Mais uma vez, isentar o capitalismo da escravidão, colonialismo, ditaduras, torturas, espionagens, extermínios, guerras, etc. não se aplica, claro, a um “embelezamento” para um olavete, é apenas um método e um ganha pão. De fato, Olavo e o nível intelectual de suas analogias se merecem.

“Também não faltará quem, jamais tendo dado um pio contra a perseguição antibudista no Tibete, se faça de escandalizado com a dureza desta minha crítica ao líder dos budistas – como se lembrar seus deveres a uma autoridade espiritual relapsa fosse crime maior do que matar um milhão de seus discípulos.”

Claro, Olavo tanto sabe melhor sobre o assunto que simplesmente preleciona o Dalai Lama sobre que autoridade e deveres tem o líder espiritual dos budistas, e ai daqueles que se “escandalizarem” com tamanha modéstia!
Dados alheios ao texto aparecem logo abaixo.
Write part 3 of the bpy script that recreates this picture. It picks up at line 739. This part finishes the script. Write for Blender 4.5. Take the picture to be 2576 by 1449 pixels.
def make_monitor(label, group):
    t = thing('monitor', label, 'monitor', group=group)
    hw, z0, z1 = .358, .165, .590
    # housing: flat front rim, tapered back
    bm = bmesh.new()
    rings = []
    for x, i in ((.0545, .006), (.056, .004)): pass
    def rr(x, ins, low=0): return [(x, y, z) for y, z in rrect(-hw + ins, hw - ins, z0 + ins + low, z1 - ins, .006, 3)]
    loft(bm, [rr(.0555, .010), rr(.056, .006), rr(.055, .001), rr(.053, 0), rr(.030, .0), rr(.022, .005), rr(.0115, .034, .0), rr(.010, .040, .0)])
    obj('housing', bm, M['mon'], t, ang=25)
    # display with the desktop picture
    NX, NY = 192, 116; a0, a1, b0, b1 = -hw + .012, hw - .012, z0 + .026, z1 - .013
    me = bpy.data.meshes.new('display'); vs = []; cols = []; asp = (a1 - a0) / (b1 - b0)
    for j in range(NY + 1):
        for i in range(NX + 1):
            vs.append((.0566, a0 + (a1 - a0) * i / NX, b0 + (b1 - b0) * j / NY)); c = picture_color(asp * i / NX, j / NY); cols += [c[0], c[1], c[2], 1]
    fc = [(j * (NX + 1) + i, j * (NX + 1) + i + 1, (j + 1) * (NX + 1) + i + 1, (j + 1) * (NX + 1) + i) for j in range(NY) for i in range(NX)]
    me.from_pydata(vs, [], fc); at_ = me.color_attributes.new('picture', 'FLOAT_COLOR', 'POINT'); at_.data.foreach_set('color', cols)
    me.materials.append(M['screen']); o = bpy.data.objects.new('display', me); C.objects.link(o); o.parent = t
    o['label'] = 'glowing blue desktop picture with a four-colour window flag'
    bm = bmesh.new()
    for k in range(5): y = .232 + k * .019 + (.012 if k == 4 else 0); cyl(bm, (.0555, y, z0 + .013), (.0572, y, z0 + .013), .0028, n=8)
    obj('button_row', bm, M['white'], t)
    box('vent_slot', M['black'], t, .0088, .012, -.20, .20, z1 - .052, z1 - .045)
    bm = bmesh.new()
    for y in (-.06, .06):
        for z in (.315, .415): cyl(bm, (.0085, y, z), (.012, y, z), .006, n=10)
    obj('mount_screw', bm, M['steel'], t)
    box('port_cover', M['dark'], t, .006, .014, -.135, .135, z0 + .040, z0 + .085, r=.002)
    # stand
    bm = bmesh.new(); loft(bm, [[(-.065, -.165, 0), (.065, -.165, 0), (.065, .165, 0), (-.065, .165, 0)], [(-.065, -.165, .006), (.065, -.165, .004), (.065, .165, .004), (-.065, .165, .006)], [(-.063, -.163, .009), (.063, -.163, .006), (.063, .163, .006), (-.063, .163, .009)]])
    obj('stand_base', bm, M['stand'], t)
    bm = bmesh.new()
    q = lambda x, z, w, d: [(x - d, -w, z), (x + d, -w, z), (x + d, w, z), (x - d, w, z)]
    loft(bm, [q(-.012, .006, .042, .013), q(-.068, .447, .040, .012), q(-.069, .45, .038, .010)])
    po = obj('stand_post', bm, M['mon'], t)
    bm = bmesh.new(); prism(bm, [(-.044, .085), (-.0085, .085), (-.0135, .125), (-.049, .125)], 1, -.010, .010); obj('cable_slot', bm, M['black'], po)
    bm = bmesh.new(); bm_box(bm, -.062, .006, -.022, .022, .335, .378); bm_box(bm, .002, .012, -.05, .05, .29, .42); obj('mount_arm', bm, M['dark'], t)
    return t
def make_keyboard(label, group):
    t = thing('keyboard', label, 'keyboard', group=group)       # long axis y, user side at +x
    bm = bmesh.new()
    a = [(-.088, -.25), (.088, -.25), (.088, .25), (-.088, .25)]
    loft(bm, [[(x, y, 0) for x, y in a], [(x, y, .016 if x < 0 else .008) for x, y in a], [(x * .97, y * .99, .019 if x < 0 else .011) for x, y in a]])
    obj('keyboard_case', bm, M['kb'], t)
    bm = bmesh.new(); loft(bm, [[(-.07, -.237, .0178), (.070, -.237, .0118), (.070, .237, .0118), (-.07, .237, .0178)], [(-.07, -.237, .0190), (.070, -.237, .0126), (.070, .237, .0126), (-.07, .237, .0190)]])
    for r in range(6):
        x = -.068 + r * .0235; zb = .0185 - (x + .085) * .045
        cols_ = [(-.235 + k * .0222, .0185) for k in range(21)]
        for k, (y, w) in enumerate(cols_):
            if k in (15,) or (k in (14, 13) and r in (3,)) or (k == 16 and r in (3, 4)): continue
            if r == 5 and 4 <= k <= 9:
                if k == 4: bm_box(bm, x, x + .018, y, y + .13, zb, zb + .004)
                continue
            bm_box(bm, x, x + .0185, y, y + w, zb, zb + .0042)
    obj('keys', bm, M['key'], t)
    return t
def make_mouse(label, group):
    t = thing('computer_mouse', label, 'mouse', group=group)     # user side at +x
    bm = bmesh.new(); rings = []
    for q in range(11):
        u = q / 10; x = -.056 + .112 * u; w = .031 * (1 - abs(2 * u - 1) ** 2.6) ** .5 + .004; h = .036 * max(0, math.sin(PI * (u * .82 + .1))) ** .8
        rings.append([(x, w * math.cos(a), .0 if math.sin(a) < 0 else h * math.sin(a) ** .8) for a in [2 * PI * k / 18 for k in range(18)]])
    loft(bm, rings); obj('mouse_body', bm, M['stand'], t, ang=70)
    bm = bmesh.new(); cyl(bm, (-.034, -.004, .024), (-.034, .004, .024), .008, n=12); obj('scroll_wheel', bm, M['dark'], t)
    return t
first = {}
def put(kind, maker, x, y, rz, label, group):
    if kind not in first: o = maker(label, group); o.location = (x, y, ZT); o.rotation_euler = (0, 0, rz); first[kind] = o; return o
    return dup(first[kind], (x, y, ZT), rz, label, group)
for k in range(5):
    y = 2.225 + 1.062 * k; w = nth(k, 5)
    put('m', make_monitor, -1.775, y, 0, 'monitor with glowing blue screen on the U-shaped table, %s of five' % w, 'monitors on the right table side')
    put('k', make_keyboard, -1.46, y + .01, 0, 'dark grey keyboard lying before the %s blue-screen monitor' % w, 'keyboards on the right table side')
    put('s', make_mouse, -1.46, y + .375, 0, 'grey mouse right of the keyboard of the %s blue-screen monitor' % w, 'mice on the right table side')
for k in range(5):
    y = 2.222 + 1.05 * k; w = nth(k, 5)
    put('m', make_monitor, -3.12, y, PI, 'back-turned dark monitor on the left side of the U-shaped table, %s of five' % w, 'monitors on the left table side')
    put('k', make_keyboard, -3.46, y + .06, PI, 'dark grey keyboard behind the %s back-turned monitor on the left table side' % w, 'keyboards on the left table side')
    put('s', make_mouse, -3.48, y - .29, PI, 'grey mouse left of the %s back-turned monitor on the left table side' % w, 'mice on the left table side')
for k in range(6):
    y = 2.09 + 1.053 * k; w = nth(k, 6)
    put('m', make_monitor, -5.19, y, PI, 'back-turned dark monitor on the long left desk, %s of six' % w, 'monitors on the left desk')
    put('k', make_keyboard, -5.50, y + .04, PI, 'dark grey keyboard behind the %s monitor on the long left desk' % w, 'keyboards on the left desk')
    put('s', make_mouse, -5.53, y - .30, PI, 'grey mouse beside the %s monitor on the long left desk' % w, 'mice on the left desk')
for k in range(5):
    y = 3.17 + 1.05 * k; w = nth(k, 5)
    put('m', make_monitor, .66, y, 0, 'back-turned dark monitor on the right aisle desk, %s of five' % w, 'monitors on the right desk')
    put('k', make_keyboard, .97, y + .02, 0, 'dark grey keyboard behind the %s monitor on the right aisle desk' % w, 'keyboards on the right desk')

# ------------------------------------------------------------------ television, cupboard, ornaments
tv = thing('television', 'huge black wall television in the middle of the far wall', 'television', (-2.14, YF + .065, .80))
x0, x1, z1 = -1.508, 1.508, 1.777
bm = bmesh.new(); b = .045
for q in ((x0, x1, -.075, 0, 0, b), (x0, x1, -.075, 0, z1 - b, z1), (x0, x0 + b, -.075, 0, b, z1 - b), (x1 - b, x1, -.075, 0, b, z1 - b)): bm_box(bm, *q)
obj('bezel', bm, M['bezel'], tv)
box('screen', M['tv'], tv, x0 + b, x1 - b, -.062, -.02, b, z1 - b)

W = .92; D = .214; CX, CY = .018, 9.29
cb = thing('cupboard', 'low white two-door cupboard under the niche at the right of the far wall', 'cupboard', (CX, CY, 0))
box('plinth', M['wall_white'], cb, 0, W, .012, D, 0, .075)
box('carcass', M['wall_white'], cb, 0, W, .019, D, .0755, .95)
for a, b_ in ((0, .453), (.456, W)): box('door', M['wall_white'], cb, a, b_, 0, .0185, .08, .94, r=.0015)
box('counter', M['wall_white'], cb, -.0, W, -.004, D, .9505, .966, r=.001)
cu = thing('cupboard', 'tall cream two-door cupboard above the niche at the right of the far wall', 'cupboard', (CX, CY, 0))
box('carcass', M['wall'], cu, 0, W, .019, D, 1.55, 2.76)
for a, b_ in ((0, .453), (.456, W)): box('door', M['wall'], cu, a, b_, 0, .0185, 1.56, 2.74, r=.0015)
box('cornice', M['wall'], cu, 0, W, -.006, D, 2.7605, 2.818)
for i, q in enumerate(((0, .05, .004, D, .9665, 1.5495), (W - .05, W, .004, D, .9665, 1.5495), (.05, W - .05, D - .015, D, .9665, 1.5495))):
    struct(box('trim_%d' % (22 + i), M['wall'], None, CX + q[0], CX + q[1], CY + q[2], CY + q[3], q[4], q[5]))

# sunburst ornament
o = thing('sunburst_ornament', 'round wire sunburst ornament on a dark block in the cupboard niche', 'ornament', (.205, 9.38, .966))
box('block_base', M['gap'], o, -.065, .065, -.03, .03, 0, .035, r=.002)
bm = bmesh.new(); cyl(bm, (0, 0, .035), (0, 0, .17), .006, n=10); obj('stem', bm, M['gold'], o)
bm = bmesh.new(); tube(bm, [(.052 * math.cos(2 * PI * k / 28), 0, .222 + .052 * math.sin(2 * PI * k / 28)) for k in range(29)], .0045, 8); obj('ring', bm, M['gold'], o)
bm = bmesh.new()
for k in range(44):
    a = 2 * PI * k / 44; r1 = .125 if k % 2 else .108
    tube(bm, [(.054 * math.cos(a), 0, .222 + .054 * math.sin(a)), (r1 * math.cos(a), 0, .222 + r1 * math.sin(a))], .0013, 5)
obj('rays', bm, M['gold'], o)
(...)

Pois um milhão de budistas mortos que ele tirou de não sei onde sem nenhuma citação é um testemunho a seu favor. Veja que beleza, um número tão redondo, um milhão. Não um milhão e alguma coisa, mas 1 milhão. Bem fácil de decorar. Tudo para promover o ódio político, alimentado por preconceitos, mentiras e imbecilidades.

“Mas, no fundo, não estranho que até o Dalai-Lama acabe por se prosternar aos pés do Grande Satã comedor de monges. Afinal, a CNBB não faz o mesmo? Igrejas evangélicas inteiras não se aliaram ao partido que defende as Farc? Cardeais e pastores não acorreram às ruas, em massa, para proteger o monstruoso regime de Saddam Hussein?”

Está bem entendido? CNBB, Dalai-Lama, várias igrejas evangélicas, cardeais, pastores, o mundo eclesiástico todo, todos errados. Só um é a verdade, o caminho e a vida contra o “grande satã” (expressão que jihadistas usam), e não é o Cristo, é o Olavo de Carvalho.

“O Evangelho não estava brincando quando anunciava que o reino da mentira arriscaria seduzir até os eleitos.”

Dizem também que o diabo sabe citar a bíblia.